Last night as Old Trafford looked on in mortification as Barthez's attempted sliding tackle some 10 yards out of his area led to Diego Tristan calmly sliding a ball into an empty net, the Manchester United manager turned and gave the heavens a fixed stare.

Ten second-half minutes had put the best and the worst of the Frenchman pointedly on display. Immediately after the interval, Barthez had turned aside what had seemed a certain goal from Juan Valeron, struck from near the penalty spot and did the same five minutes from the end when Walter Pandiani's header seemed certain to put the result beyond doubt.

However, a decision to come racing to Wes Brown's rescue as the defender was overhauled like a labrador pursued by a greyhound would have put United's entire future in this group in the balance, had Lille managed to hang on to their lead against Olympiakos.

Ferguson would not criticise Barthez, just as Bruce Grobbelaar's errors of judgement at Anfield were not condemned by Kenny Dalglish. Both keepers were too far in credit with their respective defences. The United manager has already indulged Barthez in a way he does few of his players.

Shortly after arriving in Manchester – although typically when first seeking out the city, he found himself in Liverpool – Barthez was allowed to slip back to France. Even photographs of the goalkeeper at Parisian parties produced nothing but a smile from his manager. Barthez, he remarked, was a natural winner, who had spread more of a positive influence around the dressing-room than virtually any other player since Eric Cantona.

He was, admittedly, not well served by his defence on one of the most electric evenings of football even Old Trafford can have witnessed.

When Javier Irureta was coach of Santander, he took a side to La Coruña and played eight at the back and even then he lost to a late free-kick. Last night, the Basque's tactics were far more subtle. In the Riazor, when they had also come back from a goal behind to overcome United, Deportivo had used plenty of width. Here, just as they had done when playing away to Lille, the Galicians attacked through the middle and, too often, Barthez was offered scant protection.

For Deportivo's equaliser, Brown, who last night served to question Ferguson's assertion that he is the best natural centre-half in England, sold his own keeper a dummy, although once more there was no need for him to have come so far off his line. It would have interested Ferguson that the man challenging Sergio as he headed in Deportivo's second was David Beckham.

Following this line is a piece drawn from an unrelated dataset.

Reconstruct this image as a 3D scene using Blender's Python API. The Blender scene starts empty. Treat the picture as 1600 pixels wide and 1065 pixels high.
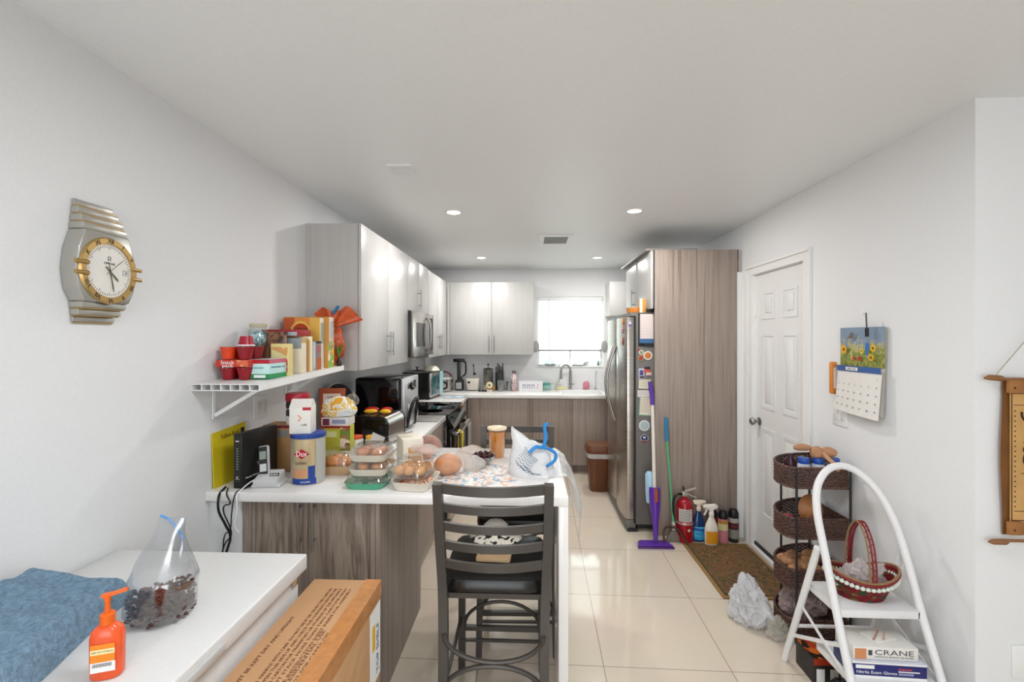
import bpy, bmesh, math, random
from mathutils import Vector, Matrix, noise
random.seed(7)
PI = math.pi
C = bpy.context.scene.collection

# ------------------------------------------------------------------ camera, world, lights, exposure
YAW = math.atan(30 / 711)
cam_data = bpy.data.cameras.new('camera')
cam_data.sensor_width = 36.0
cam_data.lens = 711 / 1600 * 36
cam_data.shift_y = -3.5 / 1600
cam_data.clip_start = 0.05
cam = bpy.data.objects.new('camera', cam_data)
cam.location = (0, 0, 1.56)
cam.rotation_euler = (PI / 2, 0, YAW)
C.objects.link(cam)
bpy.context.scene.camera = cam

vs = bpy.context.scene.view_settings
vs.view_transform = 'Standard'
vs.look = 'None'
vs.gamma = 1.0
vs.use_curve_mapping = False
vs.exposure = 0.47

world = bpy.data.worlds.new('daylight')
bpy.context.scene.world = world
world.use_nodes = True
wb = world.node_tree.nodes['Background']
wb.inputs[0].default_value = (0.93, 0.965, 1.0, 1)
wb.inputs[1].default_value = 4.6

def area(name, loc, rot, sx, sy, power, col=(1, 1, 1), spread=PI):
    l = bpy.data.lights.new(name, 'AREA')
    l.shape = 'RECTANGLE'; l.size = sx; l.size_y = sy
    l.energy = power; l.color = col; l.spread = spread
    o = bpy.data.objects.new(name, l); C.objects.link(o)
    o.location = loc; o.rotation_euler = rot
    return o
# added overhead fill lights, out of view, to even out the wall brightness
for (lx, ly) in ((.2, -.9), (.2, .90)):
    area('added_overhead_fill', (lx, ly, 2.40), (0, 0, 0),   .5, .5, 14.5, (.94, .97, 1.0))
# daylight openings (portals only guide the sampling of the sky): unseen rear and side openings added for fill daylight, and the kitchen window
for (nm, loc, rot, sx, sy) in (('rear_opening', (-.45, -3.58, 1.2), (PI / 2, 0, 0), 1.5, 2.4), ('side_opening', (4.58, -2.3, 1.5), (PI / 2, 0, PI / 2), .9, 1.2), ('kitchen_opening', (.5, 6.03, 1.65), (-PI / 2, 0, 0), .85, .9)):
    area(nm, loc, rot, sx, sy, 1).data.cycles.is_portal = True

# ------------------------------------------------------------------ materials
def lin(h):
    h = h.lstrip('#')
    v = [int(h[i:i + 2], 16) / 255 for i in (0, 2, 4)]
    return tuple((c / 12.92 if c <= 0.04045 else ((c + 0.055) / 1.055) ** 2.4) for c in v) + (1.0,)

MC = {}
def mat(hexcol, rough=0.5, metal=0.0, bump=0.0, bscale=60.0, trans=0.0, ior=1.45, emit=0.0, var=0.0, vscale=8.0, coat=0.0, spec=0.5):
    key = (hexcol, rough, metal, bump, bscale, trans, ior, emit, var, vscale, coat, spec)
    if key in MC: return MC[key]
    m = bpy.data.materials.new('surface_' + hexcol.strip('#'))
    m.use_nodes = True
    nt = m.node_tree; b = nt.nodes['Principled BSDF']
    col = lin(hexcol)
    b.inputs['Base Color'].default_value = col
    b.inputs['Roughness'].default_value = rough
    b.inputs['Metallic'].default_value = metal
    b.inputs['Transmission Weight'].default_value = trans
    b.inputs['IOR'].default_value = ior
    b.inputs['Coat Weight'].default_value = coat
    b.inputs['Specular IOR Level'].default_value = spec
    if emit:
        b.inputs['Emission Color'].default_value = col
        b.inputs['Emission Strength'].default_value = emit
    tc = nt.nodes.new('ShaderNodeTexCoord')
    n = nt.nodes.new('ShaderNodeTexNoise')
    n.inputs['Scale'].default_value = vscale if var else bscale
    nt.links.new(tc.outputs['Object'], n.inputs['Vector'])
    v = var if var else 0.015
    r = nt.nodes.new('ShaderNodeValToRGB')
    r.color_ramp.elements[0].position = 0.3; r.color_ramp.elements[1].position = 0.7
    r.color_ramp.elements[0].color = tuple(c * (1 - v) for c in col[:3]) + (1,)
    r.color_ramp.elements[1].color = tuple(min(1, c * (1 + v)) for c in col[:3]) + (1,)
    nt.links.new(n.outputs['Fac'], r.inputs[0]); nt.links.new(r.outputs[0], b.inputs['Base Color'])
    if bump:
        n2 = nt.nodes.new('ShaderNodeTexNoise'); n2.inputs['Scale'].default_value = bscale
        n2.inputs['Detail'].default_value = 4
        nt.links.new(tc.outputs['Object'], n2.inputs['Vector'])
        bp = nt.nodes.new('ShaderNodeBump'); bp.inputs['Strength'].default_value = bump
        bp.inputs['Distance'].default_value = 0.01
        nt.links.new(n2.outputs['Fac'], bp.inputs['Height']); nt.links.new(bp.outputs[0], b.inputs['Normal'])
    MC[key] = m
    return m

def grain(name, cols, sx=30, sz=0.8, rough=0.45, axis='Z'):
    """laminate with vertical streaks"""
    m = bpy.data.materials.new(name); m.use_nodes = True
    nt = m.node_tree; b = nt.nodes['Principled BSDF']
    b.inputs['Roughness'].default_value = rough
    tc = nt.nodes.new('ShaderNodeTexCoord'); mp = nt.nodes.new('ShaderNodeMapping')
    mp.inputs['Scale'].default_value = (sx, sx, sz)
    nt.links.new(tc.outputs['Object'], mp.inputs[0])
    n = nt.nodes.new('ShaderNodeTexNoise'); n.inputs['Scale'].default_value = 1.0
    n.inputs['Detail'].default_value = 5; n.inputs['Roughness'].default_value = 0.62
    n.inputs['Distortion'].default_value = 0.35
    nt.links.new(mp.outputs[0], n.inputs['Vector'])
    r = nt.nodes.new('ShaderNodeValToRGB'); cr = r.color_ramp
    k = len(cols)
    cr.elements[0].position = 0.28; cr.elements[0].color = lin(cols[0])
    cr.elements[1].position = 0.72; cr.elements[1].color = lin(cols[-1])
    for i in range(1, k - 1):
        e = cr.elements.new(0.28 + 0.44 * i / (k - 1)); e.color = lin(cols[i])
    nt.links.new(n.outputs['Fac'], r.inputs[0]); nt.links.new(r.outputs[0], b.inputs['Base Color'])
    bp = nt.nodes.new('ShaderNodeBump'); bp.inputs['Strength'].default_value = 0.08
    nt.links.new(n.outputs['Fac'], bp.inputs['Height']); nt.links.new(bp.outputs[0], b.inputs['Normal'])
    return m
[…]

The old demons of carelessness, which appeared to have been exorcised in Athens, have returned and although it may have been of scant consolation to Ferguson, there can have been fewer finer games in the short history of the Champions' League than this.

After one extraordinary match against Juventus, when United had come from two down to win in Turin, Ferguson commented that he never knew why his team always made things so hard for themselves. But this was the season which finished with him lifting the European Cup.